The most central idea of the SIMD paradigm is given away in its name: the idea that a single instruction works on multiple items of data in parallel. This idea was not new when the first such machines were built. Mathematics had introduced uniform fixed-size groups of numbers long before under the name "vector"; the rules that govern computation with vectors are well understood and are called "Linear Algebra". The term "vectorization" applied to data parallel programming originated in those early days.

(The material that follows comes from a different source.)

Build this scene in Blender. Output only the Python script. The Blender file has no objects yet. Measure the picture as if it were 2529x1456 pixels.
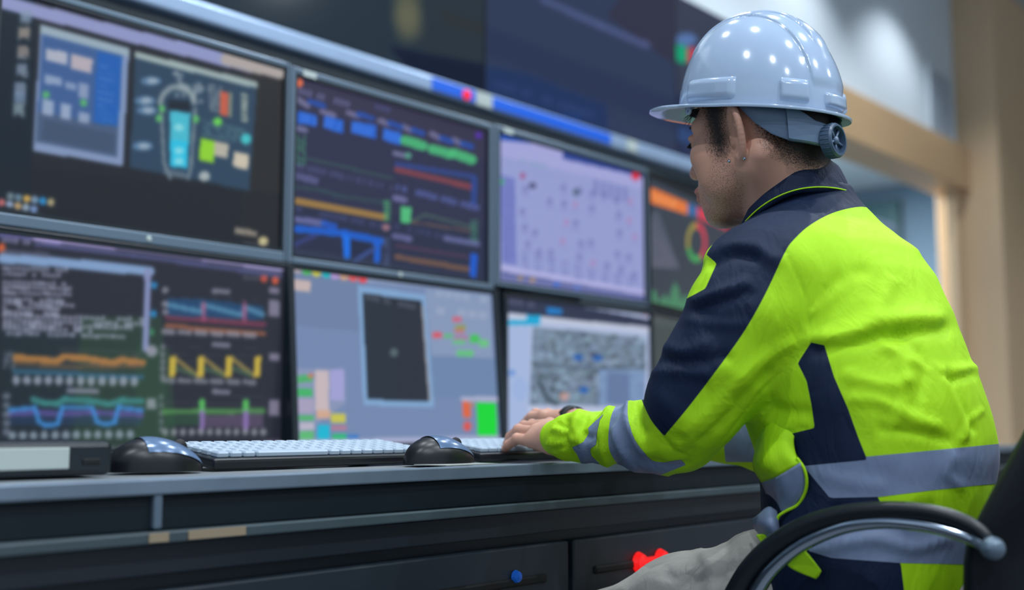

The very first SIMD program ever written was not meant to be run, and probably looked very similar to this:
C = A + B,
where A, B, and C are vectors. That means that each individual variable is really an abbreviation for a group of numbers:
A = (a0, a1, a2, a3, ..., aN),
B = (b0, b1, b2, b3, ..., bN),
C = (c0, c1, c2, c3, ..., cN).
Consequently, the single plus sign is really an abbreviation for a group of parallel additions:
c0 = a0 + b0,
c1 = a1 + b1,
c2 = a2 + b2,
...
cN = aN + bN.
So we have a single instruction, +, working on all the as, bs, and cs in parallel. This is the most basic design pattern of SIMD programming:
- there is a number of identical computations carried out in parallel,
- the individual data items are grouped to have the same meaning (illustrated by the vector A containing all as, and so on),
- the individual data items flow straight through (i.e. they do not change their position to another index),
- there are no other dependencies between the data items.
Whenever a program follows this simplest possible pattern of data parallelism, then the compiler is probably capable of vectorizing it for you automatically. For this reason, I will call this example boring, and move on to more interesting cases. I will revisit it later, when I cover some of the practical concerns of real hardware.